Kristian Kloeckl was selected to present his work on “THINGprovisation”, as part of the theme on “Design for Extremes” at the Congress of the World Design Summit. He presented on a panel with colleagues from Carnegie Mellon, the Royal College of Art (RCA) in London and the Royal Melbourne Institute of Technology (RMIT).

“The panel was emblematic for the profound value of an event such as the World Design Summit. A stimulating and inspiring encounter and engaged discussion between panelists and audience that came from all parts of the world to explore today’s boundaries of design. The presentations directly resonated with each other and were furthered by the probing questions and experiences shared by the audience. My proposal for an improvisation based design framework and its emphasis on design for initiative and openness directly resonated with the work of the colleagues from the RCA and RMIT about issues of radical openness in the context of tomorrow’s public libraries,” adds Kloeckl, who is an Associate Professor of Design.

His presentation explored “THINGprovisation,” which is an improvisation-based design model for the design of meaningful interactions in today’s hybrid cities.

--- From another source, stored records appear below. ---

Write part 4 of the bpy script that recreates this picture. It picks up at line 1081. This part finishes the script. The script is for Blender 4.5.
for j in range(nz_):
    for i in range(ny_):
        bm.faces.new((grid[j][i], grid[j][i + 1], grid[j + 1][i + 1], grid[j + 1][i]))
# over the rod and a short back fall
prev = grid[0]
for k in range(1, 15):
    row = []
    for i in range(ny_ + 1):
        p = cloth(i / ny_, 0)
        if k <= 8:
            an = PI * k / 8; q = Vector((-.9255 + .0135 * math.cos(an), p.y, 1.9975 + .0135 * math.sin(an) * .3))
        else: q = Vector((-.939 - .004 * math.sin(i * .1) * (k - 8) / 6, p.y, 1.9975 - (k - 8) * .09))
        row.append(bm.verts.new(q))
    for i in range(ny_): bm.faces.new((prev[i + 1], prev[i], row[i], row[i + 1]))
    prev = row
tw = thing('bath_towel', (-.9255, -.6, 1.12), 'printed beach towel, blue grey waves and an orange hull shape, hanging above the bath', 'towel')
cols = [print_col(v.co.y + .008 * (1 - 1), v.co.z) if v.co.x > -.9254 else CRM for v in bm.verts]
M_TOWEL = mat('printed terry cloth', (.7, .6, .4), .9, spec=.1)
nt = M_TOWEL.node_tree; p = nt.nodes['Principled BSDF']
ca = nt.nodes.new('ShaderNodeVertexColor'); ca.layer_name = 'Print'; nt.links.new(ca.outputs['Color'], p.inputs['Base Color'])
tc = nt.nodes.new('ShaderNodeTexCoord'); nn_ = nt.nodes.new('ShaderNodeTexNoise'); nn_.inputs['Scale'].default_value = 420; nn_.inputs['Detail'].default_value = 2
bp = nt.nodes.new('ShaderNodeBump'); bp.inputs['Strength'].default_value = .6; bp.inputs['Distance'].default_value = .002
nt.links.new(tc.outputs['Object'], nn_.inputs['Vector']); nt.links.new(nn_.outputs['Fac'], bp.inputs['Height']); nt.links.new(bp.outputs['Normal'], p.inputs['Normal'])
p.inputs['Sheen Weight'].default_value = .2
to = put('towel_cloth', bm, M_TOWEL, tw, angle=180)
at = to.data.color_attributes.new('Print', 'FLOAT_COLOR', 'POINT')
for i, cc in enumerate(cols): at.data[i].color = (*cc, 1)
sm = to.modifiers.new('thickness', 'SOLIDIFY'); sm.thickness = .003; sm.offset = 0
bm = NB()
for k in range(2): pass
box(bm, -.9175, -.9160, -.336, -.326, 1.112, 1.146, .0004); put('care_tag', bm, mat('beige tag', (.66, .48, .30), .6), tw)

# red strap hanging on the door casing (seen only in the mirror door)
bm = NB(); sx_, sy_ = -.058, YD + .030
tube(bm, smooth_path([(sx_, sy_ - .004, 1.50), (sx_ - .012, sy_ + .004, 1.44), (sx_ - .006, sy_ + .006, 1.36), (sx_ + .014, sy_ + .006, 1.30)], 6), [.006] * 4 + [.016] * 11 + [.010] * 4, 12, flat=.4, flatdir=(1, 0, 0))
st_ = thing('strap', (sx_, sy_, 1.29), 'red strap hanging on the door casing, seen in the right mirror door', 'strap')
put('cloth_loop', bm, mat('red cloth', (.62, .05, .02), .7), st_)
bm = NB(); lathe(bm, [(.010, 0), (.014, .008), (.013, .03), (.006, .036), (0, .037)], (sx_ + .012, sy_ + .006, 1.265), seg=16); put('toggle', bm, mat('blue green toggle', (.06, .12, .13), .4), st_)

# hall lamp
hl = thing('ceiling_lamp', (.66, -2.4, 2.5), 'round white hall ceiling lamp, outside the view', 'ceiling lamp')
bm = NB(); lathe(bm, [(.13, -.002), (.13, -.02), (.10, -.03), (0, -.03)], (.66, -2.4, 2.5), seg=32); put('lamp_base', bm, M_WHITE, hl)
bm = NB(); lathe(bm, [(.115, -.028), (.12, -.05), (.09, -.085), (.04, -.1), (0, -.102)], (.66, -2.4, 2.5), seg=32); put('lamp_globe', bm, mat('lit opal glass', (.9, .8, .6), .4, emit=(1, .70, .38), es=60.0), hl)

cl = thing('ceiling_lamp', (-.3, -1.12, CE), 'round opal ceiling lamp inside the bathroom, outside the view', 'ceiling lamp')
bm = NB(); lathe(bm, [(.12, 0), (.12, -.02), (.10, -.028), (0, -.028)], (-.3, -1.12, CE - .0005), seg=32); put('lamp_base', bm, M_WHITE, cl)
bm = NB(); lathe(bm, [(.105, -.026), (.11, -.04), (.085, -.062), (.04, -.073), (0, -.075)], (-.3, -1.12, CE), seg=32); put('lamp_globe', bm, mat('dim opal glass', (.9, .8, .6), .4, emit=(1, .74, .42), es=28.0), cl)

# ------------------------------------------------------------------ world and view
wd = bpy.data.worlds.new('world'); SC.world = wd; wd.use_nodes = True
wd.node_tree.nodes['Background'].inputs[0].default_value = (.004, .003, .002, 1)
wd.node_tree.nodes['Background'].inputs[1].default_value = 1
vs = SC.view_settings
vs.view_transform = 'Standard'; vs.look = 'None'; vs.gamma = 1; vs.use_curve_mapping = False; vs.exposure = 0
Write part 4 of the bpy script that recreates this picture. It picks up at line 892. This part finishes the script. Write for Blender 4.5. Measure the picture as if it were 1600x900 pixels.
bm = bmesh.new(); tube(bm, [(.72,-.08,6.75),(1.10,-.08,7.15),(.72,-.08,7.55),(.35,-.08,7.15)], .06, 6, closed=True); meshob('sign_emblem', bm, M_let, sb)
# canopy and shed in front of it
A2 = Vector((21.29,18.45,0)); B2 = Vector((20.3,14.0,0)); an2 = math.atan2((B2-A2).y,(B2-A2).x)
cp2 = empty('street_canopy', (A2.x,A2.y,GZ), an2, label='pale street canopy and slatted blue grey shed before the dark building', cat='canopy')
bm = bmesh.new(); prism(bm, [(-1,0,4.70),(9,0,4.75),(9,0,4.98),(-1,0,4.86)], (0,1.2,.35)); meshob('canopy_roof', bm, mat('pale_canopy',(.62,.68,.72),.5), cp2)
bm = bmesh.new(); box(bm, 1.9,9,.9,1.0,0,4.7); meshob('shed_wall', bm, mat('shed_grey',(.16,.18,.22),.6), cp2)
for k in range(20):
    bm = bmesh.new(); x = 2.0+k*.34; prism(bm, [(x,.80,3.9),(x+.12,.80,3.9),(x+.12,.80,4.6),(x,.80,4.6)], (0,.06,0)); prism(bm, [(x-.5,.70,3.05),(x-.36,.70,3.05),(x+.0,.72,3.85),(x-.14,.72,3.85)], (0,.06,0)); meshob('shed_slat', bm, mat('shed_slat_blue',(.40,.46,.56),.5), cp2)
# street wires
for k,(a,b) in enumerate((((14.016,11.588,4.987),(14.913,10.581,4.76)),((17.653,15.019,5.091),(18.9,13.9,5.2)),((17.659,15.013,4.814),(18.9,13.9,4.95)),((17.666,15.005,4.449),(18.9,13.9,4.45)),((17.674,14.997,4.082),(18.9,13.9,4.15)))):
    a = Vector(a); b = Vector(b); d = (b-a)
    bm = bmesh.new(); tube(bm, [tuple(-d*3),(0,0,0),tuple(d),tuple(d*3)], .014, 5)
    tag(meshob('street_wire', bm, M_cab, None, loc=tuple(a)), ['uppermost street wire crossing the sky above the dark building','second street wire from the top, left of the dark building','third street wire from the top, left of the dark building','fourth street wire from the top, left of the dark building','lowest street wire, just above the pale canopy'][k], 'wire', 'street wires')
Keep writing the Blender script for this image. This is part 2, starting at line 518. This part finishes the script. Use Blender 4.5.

With a focus on how pervasive urban technologies enable responsiveness and adaptation to human activity, Kloeckl draws parallels between this dynamic and that of improvisational performances to investigate a design model more apt to constructively deal with the kind of change cities and citizens experience today.

Overall, the first World Design Summit meeting was truly a moment of global unity in seeking design-driven solutions. By bringing together international representation of the design professions, it helped to address and explore significant global problems, aspirations and goals.